═══ DATA FOR THE TASK
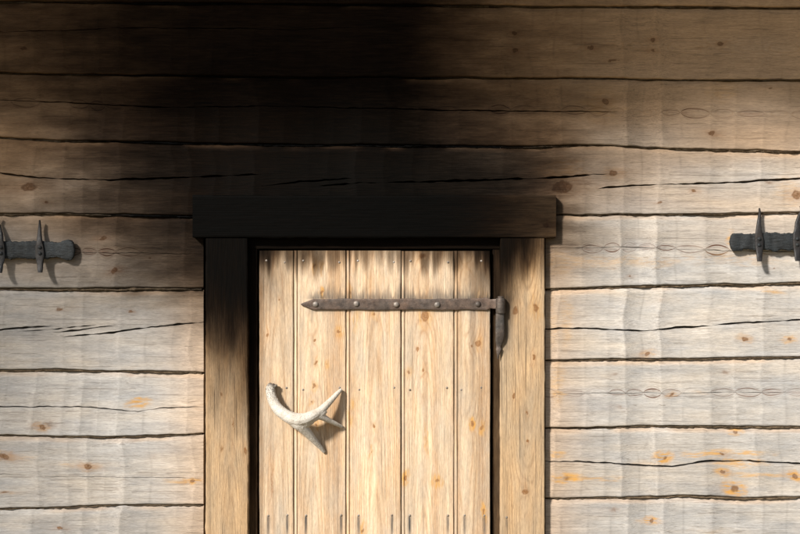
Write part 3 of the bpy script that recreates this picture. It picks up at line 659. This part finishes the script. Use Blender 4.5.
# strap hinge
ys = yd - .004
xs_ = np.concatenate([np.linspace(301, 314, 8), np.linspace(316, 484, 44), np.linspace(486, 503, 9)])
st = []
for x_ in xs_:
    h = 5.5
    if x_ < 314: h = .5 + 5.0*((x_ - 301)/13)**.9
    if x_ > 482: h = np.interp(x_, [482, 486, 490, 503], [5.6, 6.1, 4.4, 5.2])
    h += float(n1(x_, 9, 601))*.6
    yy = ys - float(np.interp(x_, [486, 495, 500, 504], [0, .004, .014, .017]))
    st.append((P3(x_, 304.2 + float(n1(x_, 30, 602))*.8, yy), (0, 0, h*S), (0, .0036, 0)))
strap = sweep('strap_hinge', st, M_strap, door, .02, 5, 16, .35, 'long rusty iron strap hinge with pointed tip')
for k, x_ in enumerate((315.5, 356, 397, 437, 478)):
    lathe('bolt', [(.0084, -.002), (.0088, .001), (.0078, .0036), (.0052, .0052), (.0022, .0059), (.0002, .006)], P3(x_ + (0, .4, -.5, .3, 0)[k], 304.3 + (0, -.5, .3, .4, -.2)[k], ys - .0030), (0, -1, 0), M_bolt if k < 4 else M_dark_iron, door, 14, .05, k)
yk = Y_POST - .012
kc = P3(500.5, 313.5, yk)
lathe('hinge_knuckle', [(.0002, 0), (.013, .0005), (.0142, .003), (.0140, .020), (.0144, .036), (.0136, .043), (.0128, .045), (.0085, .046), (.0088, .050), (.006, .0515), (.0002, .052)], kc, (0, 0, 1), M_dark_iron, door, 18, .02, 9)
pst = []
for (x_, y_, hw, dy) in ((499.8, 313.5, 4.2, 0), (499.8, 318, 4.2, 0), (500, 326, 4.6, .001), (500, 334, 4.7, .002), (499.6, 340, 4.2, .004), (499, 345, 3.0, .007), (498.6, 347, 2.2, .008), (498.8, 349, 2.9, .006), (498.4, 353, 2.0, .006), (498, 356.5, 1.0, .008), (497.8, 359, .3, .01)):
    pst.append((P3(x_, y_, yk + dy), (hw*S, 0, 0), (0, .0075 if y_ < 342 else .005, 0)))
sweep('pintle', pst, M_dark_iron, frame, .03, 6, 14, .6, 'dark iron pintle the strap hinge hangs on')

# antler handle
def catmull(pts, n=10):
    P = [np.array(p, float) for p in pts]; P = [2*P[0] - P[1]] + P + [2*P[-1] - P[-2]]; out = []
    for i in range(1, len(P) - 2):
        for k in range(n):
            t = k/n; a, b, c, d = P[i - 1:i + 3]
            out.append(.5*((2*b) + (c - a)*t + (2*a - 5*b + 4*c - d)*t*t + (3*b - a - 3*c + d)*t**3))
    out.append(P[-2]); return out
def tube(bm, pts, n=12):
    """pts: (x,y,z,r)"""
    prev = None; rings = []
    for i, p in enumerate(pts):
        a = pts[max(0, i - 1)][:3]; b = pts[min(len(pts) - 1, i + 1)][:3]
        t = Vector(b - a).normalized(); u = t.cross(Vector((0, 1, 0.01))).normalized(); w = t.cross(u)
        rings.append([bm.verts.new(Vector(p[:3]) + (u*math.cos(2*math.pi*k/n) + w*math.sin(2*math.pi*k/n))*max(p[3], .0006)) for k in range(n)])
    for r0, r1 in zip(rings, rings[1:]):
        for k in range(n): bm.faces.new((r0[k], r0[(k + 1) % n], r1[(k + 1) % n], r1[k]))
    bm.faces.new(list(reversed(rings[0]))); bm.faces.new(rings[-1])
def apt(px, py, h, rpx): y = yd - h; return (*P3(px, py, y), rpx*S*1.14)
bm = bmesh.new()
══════
═══ DATA FOR THE TASK
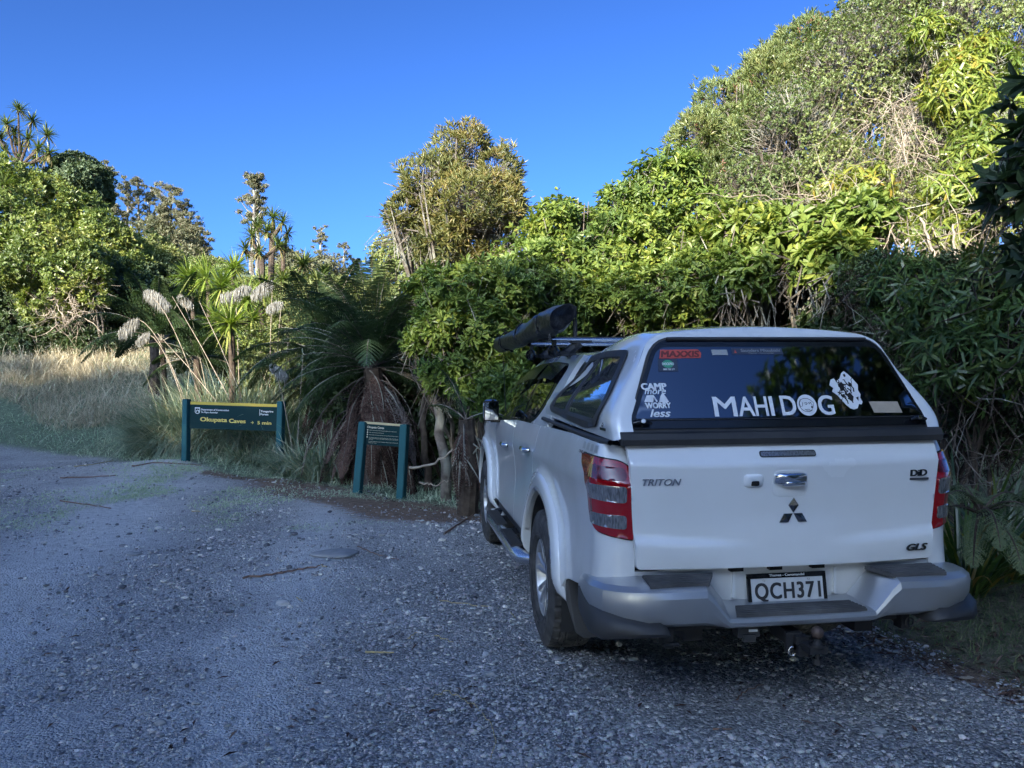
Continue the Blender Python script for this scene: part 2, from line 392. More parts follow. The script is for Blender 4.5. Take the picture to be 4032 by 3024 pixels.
══════
═══ DATA FOR THE TASK
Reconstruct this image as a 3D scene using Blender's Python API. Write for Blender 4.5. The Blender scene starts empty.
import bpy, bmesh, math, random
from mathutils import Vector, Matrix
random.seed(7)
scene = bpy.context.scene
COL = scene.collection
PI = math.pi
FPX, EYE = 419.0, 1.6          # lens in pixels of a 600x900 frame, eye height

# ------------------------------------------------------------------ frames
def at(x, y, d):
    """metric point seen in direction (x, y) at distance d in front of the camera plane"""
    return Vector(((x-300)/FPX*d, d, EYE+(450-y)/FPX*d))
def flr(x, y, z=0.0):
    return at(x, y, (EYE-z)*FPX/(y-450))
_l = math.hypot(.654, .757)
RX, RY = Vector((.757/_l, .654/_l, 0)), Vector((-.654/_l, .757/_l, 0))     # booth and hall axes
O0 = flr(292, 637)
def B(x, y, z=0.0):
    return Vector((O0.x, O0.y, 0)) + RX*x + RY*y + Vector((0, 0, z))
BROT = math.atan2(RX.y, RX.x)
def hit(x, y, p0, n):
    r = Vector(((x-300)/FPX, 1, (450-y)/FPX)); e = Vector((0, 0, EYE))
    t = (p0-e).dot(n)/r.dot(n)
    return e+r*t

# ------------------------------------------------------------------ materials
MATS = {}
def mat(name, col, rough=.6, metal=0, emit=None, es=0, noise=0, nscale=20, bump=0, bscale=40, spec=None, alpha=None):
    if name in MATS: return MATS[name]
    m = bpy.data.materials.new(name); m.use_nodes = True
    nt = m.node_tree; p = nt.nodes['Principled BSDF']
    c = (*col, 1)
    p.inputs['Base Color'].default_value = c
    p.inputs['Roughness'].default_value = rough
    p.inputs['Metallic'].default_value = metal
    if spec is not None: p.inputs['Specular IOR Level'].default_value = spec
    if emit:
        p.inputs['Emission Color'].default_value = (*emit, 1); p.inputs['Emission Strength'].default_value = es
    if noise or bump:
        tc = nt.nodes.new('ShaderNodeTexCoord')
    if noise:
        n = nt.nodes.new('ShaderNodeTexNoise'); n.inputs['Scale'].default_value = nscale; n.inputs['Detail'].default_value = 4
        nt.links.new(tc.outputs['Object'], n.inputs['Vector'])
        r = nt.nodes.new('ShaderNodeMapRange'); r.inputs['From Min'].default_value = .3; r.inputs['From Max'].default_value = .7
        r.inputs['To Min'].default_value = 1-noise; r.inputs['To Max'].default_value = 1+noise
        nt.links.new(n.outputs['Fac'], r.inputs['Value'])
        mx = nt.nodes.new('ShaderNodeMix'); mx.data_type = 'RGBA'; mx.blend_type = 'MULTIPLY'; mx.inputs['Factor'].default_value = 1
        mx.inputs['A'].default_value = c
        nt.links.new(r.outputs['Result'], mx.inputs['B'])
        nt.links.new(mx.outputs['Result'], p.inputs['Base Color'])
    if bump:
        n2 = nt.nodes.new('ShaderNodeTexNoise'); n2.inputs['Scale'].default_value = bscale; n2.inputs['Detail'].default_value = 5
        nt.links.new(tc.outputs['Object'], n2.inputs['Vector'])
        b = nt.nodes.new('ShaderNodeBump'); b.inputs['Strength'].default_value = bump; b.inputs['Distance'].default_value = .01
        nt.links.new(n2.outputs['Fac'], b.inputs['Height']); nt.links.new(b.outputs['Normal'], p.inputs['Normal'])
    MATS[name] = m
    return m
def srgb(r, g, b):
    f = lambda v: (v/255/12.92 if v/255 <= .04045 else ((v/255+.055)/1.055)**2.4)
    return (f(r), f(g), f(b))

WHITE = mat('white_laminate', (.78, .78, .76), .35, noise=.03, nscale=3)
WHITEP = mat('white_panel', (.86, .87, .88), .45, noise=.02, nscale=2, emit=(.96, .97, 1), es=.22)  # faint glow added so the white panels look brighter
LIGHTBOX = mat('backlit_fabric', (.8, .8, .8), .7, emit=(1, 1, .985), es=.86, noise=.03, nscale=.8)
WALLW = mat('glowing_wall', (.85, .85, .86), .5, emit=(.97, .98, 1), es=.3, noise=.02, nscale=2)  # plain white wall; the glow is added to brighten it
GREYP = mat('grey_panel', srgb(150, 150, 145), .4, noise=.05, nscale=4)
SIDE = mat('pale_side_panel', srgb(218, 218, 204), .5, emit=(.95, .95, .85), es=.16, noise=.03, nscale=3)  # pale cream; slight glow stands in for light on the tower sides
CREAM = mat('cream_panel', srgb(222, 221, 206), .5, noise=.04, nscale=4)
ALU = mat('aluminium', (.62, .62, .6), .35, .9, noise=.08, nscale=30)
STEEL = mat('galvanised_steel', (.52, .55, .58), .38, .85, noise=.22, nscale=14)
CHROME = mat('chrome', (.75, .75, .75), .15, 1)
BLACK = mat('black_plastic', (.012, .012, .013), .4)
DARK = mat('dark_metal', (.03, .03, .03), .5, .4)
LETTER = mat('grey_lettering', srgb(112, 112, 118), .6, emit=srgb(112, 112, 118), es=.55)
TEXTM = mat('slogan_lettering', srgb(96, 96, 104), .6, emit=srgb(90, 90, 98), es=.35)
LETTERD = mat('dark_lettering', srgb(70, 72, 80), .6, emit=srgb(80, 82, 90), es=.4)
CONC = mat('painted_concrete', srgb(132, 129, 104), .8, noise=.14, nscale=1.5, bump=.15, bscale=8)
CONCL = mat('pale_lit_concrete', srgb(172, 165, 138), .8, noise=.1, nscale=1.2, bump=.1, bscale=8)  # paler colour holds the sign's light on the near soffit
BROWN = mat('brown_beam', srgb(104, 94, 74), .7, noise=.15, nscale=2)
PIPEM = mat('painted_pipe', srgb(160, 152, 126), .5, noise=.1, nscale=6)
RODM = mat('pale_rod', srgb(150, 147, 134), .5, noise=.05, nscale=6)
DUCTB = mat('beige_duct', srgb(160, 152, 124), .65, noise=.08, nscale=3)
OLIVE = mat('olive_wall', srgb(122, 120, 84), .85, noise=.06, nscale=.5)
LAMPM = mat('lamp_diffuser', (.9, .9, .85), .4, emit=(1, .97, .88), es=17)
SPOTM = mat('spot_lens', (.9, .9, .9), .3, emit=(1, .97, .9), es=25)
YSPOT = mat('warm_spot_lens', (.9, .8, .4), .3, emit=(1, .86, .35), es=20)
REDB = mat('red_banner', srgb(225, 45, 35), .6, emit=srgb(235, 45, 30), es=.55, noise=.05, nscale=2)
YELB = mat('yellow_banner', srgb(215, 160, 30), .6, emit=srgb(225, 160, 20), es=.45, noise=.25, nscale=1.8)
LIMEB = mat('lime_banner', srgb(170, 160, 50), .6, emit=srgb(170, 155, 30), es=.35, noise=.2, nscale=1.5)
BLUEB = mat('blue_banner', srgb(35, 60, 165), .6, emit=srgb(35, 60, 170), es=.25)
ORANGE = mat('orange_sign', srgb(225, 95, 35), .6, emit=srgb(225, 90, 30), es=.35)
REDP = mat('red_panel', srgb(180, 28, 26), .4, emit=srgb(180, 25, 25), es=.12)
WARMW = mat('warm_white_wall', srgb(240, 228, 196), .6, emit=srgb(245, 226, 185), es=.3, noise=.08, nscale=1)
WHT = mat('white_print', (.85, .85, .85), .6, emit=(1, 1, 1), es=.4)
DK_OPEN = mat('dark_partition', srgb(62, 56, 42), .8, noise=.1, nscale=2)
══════
## TO DO
Retype exactly the lines above, from the one with "Write part 3" through the one with "sweep('pintle', pst, M_dark_iron, frame, .03, 6, 14, .6, 'dark", inclusive.

## SOLUTION FOR THIS EXERCISE
Write part 3 of the bpy script that recreates this picture. It picks up at line 659. This part finishes the script. Use Blender 4.5.
# strap hinge
ys = yd - .004
xs_ = np.concatenate([np.linspace(301, 314, 8), np.linspace(316, 484, 44), np.linspace(486, 503, 9)])
st = []
for x_ in xs_:
    h = 5.5
    if x_ < 314: h = .5 + 5.0*((x_ - 301)/13)**.9
    if x_ > 482: h = np.interp(x_, [482, 486, 490, 503], [5.6, 6.1, 4.4, 5.2])
    h += float(n1(x_, 9, 601))*.6
    yy = ys - float(np.interp(x_, [486, 495, 500, 504], [0, .004, .014, .017]))
    st.append((P3(x_, 304.2 + float(n1(x_, 30, 602))*.8, yy), (0, 0, h*S), (0, .0036, 0)))
strap = sweep('strap_hinge', st, M_strap, door, .02, 5, 16, .35, 'long rusty iron strap hinge with pointed tip')
for k, x_ in enumerate((315.5, 356, 397, 437, 478)):
    lathe('bolt', [(.0084, -.002), (.0088, .001), (.0078, .0036), (.0052, .0052), (.0022, .0059), (.0002, .006)], P3(x_ + (0, .4, -.5, .3, 0)[k], 304.3 + (0, -.5, .3, .4, -.2)[k], ys - .0030), (0, -1, 0), M_bolt if k < 4 else M_dark_iron, door, 14, .05, k)
yk = Y_POST - .012
kc = P3(500.5, 313.5, yk)
lathe('hinge_knuckle', [(.0002, 0), (.013, .0005), (.0142, .003), (.0140, .020), (.0144, .036), (.0136, .043), (.0128, .045), (.0085, .046), (.0088, .050), (.006, .0515), (.0002, .052)], kc, (0, 0, 1), M_dark_iron, door, 18, .02, 9)
pst = []
for (x_, y_, hw, dy) in ((499.8, 313.5, 4.2, 0), (499.8, 318, 4.2, 0), (500, 326, 4.6, .001), (500, 334, 4.7, .002), (499.6, 340, 4.2, .004), (499, 345, 3.0, .007), (498.6, 347, 2.2, .008), (498.8, 349, 2.9, .006), (498.4, 353, 2.0, .006), (498, 356.5, 1.0, .008), (497.8, 359, .3, .01)):
    pst.append((P3(x_, y_, yk + dy), (hw*S, 0, 0), (0, .0075 if y_ < 342 else .005, 0)))
sweep('pintle', pst, M_dark_iron, frame, .03, 6, 14, .6, 'dark iron pintle the strap hinge hangs on')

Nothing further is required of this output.